As Qatar works to integrate residential and retail space at its groundbreaking Msheireb project, a leading local architect is urging that the same concept be applied across Doha’s existing neighborhoods.
Ibrahim Mohamed Jaidah, the CEO and chief architect of Arab Engineering Bureau, said traffic volumes could be reduced if residents lived within walking distance of their offices as well as amenities such as coffee shops.
Speaking to Doha News following a lecture earlier this month hosted by the Doha Architecture Forum, Jaidah said:
“Within downtown, (land uses) should be mixed … This solution has been discovered decades ago. You divide the city into communities to where it becomes sustainable within itself.”
He added that he believed that such a planning philosophy is applicable not only in dense high-rise environments such as West Bay, but also established urban neighborhoods such as Al Sadd and Bin Mahmoud – especially as more office buildings are developed along C-Ring Road.
Acknowledging the downtown Msheireb development project and its experiment with mixed-use design concepts, he said that “planners have to adopt this idea within the city’s residential areas.”
Jaidah’s comments come as the country moves to shift more than 7,000 grocery stores, barber shops and other small businesses from residential areas. Authorities are trying to relocate these retailers into commercial complexes in designated areas of the country.
Sustainable cities
Jaidah – whose firm worked on Alfardan Gardens as well as the Kempinski Residences & Suites, among other projects – said government authorities are taking steps to make the country’s buildings more environmentally friendly.
As one example, he said planning authorities are giving developers in Lusail permission to construct an additional story above the standard height allowance if their plans achieve a five-star ranking under the Global Sustainability Assessment System, a tool used to measure a building’s environmental impact.
“Everybody is going for it,” he said. “It is creating a beautiful trend.”
However, Jaidah said he’d like to see stricter minimum sustainability standards imposed on new building projects as well as greater flexibility within the country’s planning laws to allow for more environmentally friendly designs.
For example, he said that undeveloped land is still being subdivided into box-shaped parcels fronting onto strictly residential roads for new housing projects.
“We really have to stop this cul-de-sac, grid system (of) boxes, boxes (and) boxes,” he said in response to an audience question.

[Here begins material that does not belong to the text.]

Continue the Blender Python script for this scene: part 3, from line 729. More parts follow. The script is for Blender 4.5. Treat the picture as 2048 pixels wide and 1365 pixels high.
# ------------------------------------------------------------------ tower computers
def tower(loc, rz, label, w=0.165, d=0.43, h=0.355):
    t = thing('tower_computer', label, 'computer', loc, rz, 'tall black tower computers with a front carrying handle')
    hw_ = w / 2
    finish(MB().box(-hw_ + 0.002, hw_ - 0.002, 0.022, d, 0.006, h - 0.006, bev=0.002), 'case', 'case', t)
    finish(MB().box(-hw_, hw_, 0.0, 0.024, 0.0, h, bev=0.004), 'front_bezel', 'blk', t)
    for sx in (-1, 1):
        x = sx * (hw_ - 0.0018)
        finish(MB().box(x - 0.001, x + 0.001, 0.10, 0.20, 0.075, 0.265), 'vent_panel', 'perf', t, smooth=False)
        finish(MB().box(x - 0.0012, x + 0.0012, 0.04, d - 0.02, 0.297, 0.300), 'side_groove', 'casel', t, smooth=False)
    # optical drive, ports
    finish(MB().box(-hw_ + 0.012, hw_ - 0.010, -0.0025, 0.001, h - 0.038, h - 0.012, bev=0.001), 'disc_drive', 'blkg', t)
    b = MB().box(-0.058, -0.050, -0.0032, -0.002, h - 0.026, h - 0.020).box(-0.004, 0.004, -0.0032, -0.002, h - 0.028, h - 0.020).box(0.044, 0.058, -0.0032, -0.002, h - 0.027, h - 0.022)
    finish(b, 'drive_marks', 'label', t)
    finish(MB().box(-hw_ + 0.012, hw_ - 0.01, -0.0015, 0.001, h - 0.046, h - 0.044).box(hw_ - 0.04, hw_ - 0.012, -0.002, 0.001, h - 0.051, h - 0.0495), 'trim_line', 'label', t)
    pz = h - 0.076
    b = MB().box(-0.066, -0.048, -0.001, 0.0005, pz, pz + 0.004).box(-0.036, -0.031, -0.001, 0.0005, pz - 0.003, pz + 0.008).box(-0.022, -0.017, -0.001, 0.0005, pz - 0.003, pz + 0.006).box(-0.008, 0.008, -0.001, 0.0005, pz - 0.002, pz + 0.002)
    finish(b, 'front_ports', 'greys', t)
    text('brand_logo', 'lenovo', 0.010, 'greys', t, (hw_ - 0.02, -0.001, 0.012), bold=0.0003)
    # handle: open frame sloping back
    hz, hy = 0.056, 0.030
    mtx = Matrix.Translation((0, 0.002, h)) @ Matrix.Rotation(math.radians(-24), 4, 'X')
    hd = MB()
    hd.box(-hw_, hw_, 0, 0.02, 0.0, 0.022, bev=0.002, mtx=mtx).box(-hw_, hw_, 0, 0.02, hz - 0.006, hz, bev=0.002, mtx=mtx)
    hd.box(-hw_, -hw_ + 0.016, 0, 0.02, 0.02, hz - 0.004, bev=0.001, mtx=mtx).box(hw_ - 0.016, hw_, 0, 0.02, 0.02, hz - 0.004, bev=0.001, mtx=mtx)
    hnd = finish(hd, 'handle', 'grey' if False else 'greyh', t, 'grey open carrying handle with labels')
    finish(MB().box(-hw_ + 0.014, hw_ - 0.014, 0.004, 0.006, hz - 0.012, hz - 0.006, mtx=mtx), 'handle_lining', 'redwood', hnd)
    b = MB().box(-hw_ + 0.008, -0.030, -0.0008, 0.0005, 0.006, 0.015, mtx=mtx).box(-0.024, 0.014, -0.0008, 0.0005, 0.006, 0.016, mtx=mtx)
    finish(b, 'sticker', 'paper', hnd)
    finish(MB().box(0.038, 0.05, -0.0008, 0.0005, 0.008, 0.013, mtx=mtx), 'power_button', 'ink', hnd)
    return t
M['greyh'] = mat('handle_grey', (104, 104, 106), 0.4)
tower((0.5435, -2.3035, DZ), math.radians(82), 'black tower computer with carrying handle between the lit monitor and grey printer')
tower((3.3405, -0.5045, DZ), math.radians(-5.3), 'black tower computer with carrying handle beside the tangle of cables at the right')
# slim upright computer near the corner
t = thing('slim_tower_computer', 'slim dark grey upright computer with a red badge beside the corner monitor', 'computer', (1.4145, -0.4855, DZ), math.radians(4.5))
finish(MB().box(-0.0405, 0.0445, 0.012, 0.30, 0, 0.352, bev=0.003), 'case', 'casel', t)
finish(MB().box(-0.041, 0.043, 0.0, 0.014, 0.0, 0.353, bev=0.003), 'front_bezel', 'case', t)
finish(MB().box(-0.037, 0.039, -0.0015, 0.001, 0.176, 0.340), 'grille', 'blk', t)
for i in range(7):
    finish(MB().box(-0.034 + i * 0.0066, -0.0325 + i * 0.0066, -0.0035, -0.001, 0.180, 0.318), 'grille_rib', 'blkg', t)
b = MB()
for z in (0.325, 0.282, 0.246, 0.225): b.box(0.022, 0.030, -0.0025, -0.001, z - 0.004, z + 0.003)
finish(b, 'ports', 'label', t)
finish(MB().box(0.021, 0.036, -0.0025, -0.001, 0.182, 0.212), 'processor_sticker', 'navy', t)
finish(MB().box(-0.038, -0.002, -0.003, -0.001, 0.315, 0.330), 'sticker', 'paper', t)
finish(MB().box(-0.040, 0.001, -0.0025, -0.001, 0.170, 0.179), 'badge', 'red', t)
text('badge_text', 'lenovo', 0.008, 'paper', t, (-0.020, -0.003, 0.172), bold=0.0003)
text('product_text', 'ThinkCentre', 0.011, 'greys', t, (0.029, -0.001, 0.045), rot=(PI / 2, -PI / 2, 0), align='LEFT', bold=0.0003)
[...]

Along with fueling a dependency on automobiles, this layout creates an anti-social environment, he said. “No one sits in their gardens anymore. We ended up being prisoner to the indoor.”
As an alternative, Jaidah said he’d like to see planning laws amended to allow for more “courtyard developments,” where clusters of homes are connected by common outdoor areas.
He said he’s been commissioned to design such a neighborhood layout by a private-sector client, but could not provide any details before the customer makes a public announcement.
“You could walk to school without crossing a street,” Jaidah said of his plans. “I’ve been dreaming of it and now it is going to be a reality.”